Pada Oktober 2023, status darurat kekeringan selama 14 hari diumumkan oleh Penjabat Gubernur Bali, Sang Made Mahendra Jaya. Insiden ini juga bertepatan dengan rangkaian kebakaran di lokasi pembuangan sampah terbuka terbesar di Bali.
Saat Bali memasuki periode kekeringan, sampah di gunungan limbah menjadi mudah terbakar, dan kebakaran berlangsung selama beberapa hari, dengan asap beracun menyelimuti sebagian besar Kota Denpasar dan pesisir selatan pusat.

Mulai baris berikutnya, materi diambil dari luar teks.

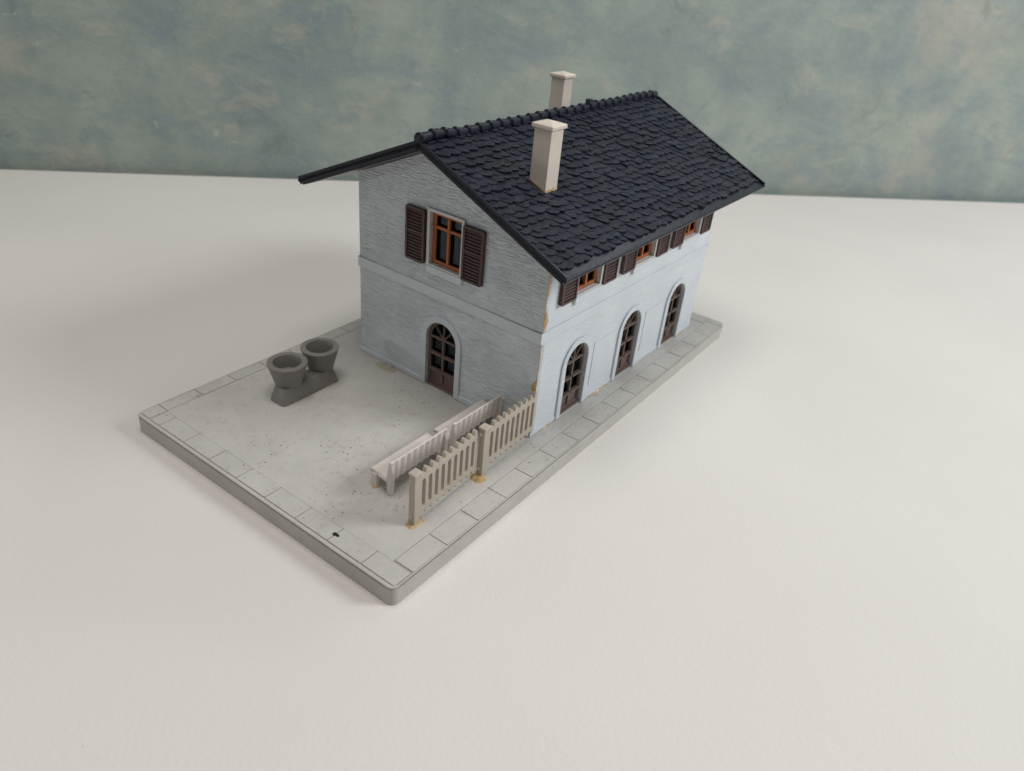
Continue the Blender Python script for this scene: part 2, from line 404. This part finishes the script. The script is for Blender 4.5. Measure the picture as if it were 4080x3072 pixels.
def make_window(f, origin):
    bm = bmesh.new()
    a0, b0, a1, b1 = WIN
    fr = 0.13
    prism(bm, rect(a0 + 0.004, b0 + 0.004, a1 - 0.004, b1 - 0.004), [rect(a0 + fr, b0 + fr, a1 - fr, b1 - fr)], -0.185, -0.085, f)
    box(bm, f, -0.045, 0.055, b0 + fr - 0.01, b1 - fr + 0.01, -0.175, -0.070)
    box(bm, f, a0 + fr - 0.01, -0.046, 5.82, 5.92, -0.170, -0.080)
    box(bm, f, 0.056, a1 - fr + 0.01, 5.82, 5.92, -0.170, -0.080)
    win = build('window', bm, 'orange', house, origin, bevel=0.018, seg=2, smooth=50)
    bm = bmesh.new(); box(bm, f, a0 + 0.06, a1 - 0.06, b0 + 0.06, b1 - 0.06, -0.215, -0.200)
    build('pane', bm, 'foil', win, origin)
    bm = bmesh.new(); prism(bm, rrect(a0 - 0.10, b0 - 0.05, a1 + 0.10, b1 + 0.09, 0.04, 3), [rect(a0 + 0.006, b0 + 0.006, a1 - 0.006, b1 - 0.006)], -0.01, 0.075, f)
    build('window_surround', bm, 'lime', win, origin, bevel=0.015)
    bm = bmesh.new(); box(bm, f, -0.765, 0.775, 4.31, 4.565, -0.01, 0.10)
    build('sill', bm, 'trim', win, origin, bevel=0.025, seg=3, smooth=50)
    return win
def make_shutter(f, a0, origin):
    bm = bmesh.new(); a1 = a0 + 0.84; b0, b1 = 4.55, 6.36
    mid = b0 + (b1 - b0) * 0.56
    prism(bm, rrect(a0, b0, a1, b1, 0.07, 4), [rect(a0 + 0.09, b0 + 0.09, a1 - 0.09, mid - 0.04), rect(a0 + 0.09, mid + 0.04, a1 - 0.09, b1 - 0.09)], 0.012, 0.145, f)
    box(bm, f, a0 + 0.07, a1 - 0.07, b0 + 0.07, b1 - 0.07, 0.020, 0.060)
    for lo, hi, n in ((b0 + 0.09, mid - 0.04, 8), (mid + 0.04, b1 - 0.09, 6)):
        st = (hi - lo) / n
        for i in range(n):
            z = lo + st * (i + 0.5)
            vs = [f(a, z + dz, ww) for a in (a0 + 0.085, a1 - 0.085) for dz, ww in ((0.034, 0.055), (0.038, 0.105), (-0.020, 0.128), (-0.026, 0.055))]
            V_ = [bm.verts.new(p) for p in vs]
            for q in range(4): bm.faces.new((V_[q], V_[(q + 1) % 4], V_[4 + (q + 1) % 4], V_[4 + q]))
            bm.faces.new(V_[:4]); bm.faces.new(V_[4:])
    return build('shutter', bm, 'shutter', house, origin, bevel=0.012, seg=2)
def make_door(f, origin):
    bm = bmesh.new()
    hw, r = DHW - 0.004, DHW - 0.004
    hole = arch(hw - 0.11, 0.20, DZC)
    prism(bm, arch(hw, 0.034, DZC, r=r), [hole], -0.19, -0.09, f)
    box(bm, f, -hw + 0.10, hw - 0.10, 0.19, 0.66, -0.175, -0.135)          # kick panels
    box(bm, f, -0.042, 0.042, 0.19, DZC + 0.06, -0.170, -0.075)             # middle stile
    box(bm, f, -0.64, 0.64, 0.036, 0.115, -0.085, 0.01)                     # threshold
    for z, d in ((0.655, 0.0), (1.30, -0.002)):
        for s in (-1, 1): box(bm, f, *sorted((s * 0.043, s * (hw - 0.105))), z, z + 0.075, -0.172, -0.035 + d)
    for s in (-1, 1): box(bm, f, *sorted((s * 0.043, s * (hw - 0.105))), DZC - 0.04, DZC + 0.03, -0.168, -0.065)
    bar(bm, f, (0, DZC + 0.05), (0, DZC + 0.60), 0.05, -0.165, -0.082)
    for an in (48, 132):
        c_, s_ = math.cos(R_(an)), math.sin(R_(an))
        bar(bm, f, (0.04 * c_, DZC + 0.03), (0.60 * c_, DZC + 0.60 * s_), 0.045, -0.163, -0.084)
    door = build('door', bm, 'brown', house, origin, bevel=0.010, seg=2)
    bm = bmesh.new(); prism(bm, arch(hw - 0.06, 0.60, DZC), [], -0.215, -0.200, f)
    build('pane', bm, 'foil', door, origin)
    bm = bmesh.new()
    prism(bm, [(-0.90, 0.010)] + [(-0.672, 0.010)] + list(reversed(arch(0.672, 0.010, DZC)[2:]))[0:] + [(0.672, 0.010), (0.90, 0.010)] + arch(0.90, 0.010, DZC)[2:], [], -0.01, 0.070, f)
    build('door_surround', bm, 'trim', door, origin, bevel=0.028, seg=3, smooth=50)
    return door

def copy_tree(o, dx):
    def rec(s, parent, shift):
        c = s.copy(); COL.objects.link(c); c.parent = parent
        if shift: c.location = (s.location.x + dx, s.location.y, s.location.z)
        for ch in [q for q in bpy.data.objects if q.parent == s]: rec(ch, c, False)
        return c
    return rec(o, house, True)

make_window(FG, HO); make_door(FG, HO)
make_shutter(FG, -1.68, HO); make_shutter(FG, 0.77, HO)
f1 = FS(SC[0])
protos = [make_window(f1, HO), make_door(f1, HO), make_shutter(f1, -1.63, HO), make_shutter(f1, 0.78, HO)]
for c in SC[1:]:
    for p in protos: copy_tree(p, c - SC[0])

# ------------------------------------------------------------------ roof
TH_R = math.atan(SL); SLEN = (4 + OY) / math.cos(TH_R)
ux, uv, un = Vector((1, 0, 0)), Vector((0, math.cos(TH_R), math.sin(TH_R))), Vector((0, -math.sin(TH_R), math.cos(TH_R)))
OE = Vector((0, Y0 - OY, ZE))
def near(u, v_, w_): return OE + ux * u + uv * v_ + un * w_
def far(u, v_, w_):
    p = near(u, v_, w_); return Vector((p.x, 2 * YC - p.y, p.z))
bm = bmesh.new()
for f in (near, far):
    # sheet, drop edges, eaves lip and inset soffit board
    vb = SLEN
    prism(bm, rect(XR0, 0.0, XR1, vb), [], -0.05, -0.145, f, 1)
    for a, b in ((XR0, XR0 + 0.075), (XR1 - 0.075, XR1)):
        prism(bm, rect(a, 0.01, b, vb - 0.01), [], 0.035, -0.225, f, 1)
    prism(bm, rect(XR0 + 0.07, 0.05, XR1 - 0.07, vb - 0.10), [], -0.14, -0.265, f, 1)
    n = 10                                                             # rolled eaves lip
    pr = [(-0.01 + 0.055 * math.cos(2 * math.pi * i / n), -0.095 + 0.060 * math.sin(2 * math.pi * i / n)) for i in range(n)]
    A = [bm.verts.new(f(XR0 + 0.01, a, b)) for a, b in pr]; B = [bm.verts.new(f(XR1 - 0.01, a, b)) for a, b in pr]
    for i in range(n):
        fc = bm.faces.new((A[i], A[(i + 1) % n], B[(i + 1) % n], B[i])); fc.material_index = 1
    fc = bm.faces.new(A); fc.material_index = 1; fc = bm.faces.new(B); fc.material_index = 1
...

Tiga kabupaten di Bali mengalami 94 hari tanpa hujan, dan ketika hujan tiba, terjadi banjir lokal yang menambah tekanan pada sumber daya manajemen bencana di Bali.
Kelangkaan air merupakan masalah serius di Bali saat ini dan merupakan hal yang harus diperhatikan oleh para wisatawan.
Krisis air tawar yang serius dan berkelanjutan sedang berlangsung di pulau-pulau Gili Meno, Gili Air, dan Gili Trawangan, di mana para wisatawan diminta untuk berhati-hati dalam menggunakan air tawar selama kunjungan mereka.
Para pemimpin lingkungan sudah menyatakan bahwa Bali akan menghadapi krisis air tawar serupa dalam beberapa bulan mendatang jika perubahan besar tidak segera dilakukan.
Di Kintamani, para pemimpin juga menyerukan komunitas dan pemimpin bisnis untuk bersatu membuat rencana regional dalam menghadapi bencana alam saat musim hujan mendekat.
Di Kintamani, selain risiko tak terduga yang terkait dengan gempa bumi dan letusan gunung berapi, longsor dan cuaca ekstrem adalah penyebab kekhawatiran umum.
Dalam pertemuan publik yang diadakan pekan lalu, Penjabat Bupati Bangli I Made Rentin menjelaskan bahwa ia tidak bermaksud menakut-nakuti masyarakat tetapi berniat mengajak warga dan pemilik usaha untuk ikut serta dalam pendidikan kesiapsiagaan bencana demi keselamatan wisatawan dan warga.
Ia menekankan, “Dalam waktu dekat, kami akan mengumpulkan semua pelaku usaha pariwisata di wilayah Kintamani dan sekitarnya. Termasuk di sekitar Gunung Batur untuk kami edukasi. Kami mengingatkan agar melakukan simulasi untuk melatih diri dan siap menghadapi bencana.”
Ia menambahkan, “Yang paling penting adalah menyelamatkan nyawa manusia. Bencana mungkin terjadi, tetapi keselamatan nyawa manusia adalah poin dan tujuan utama.”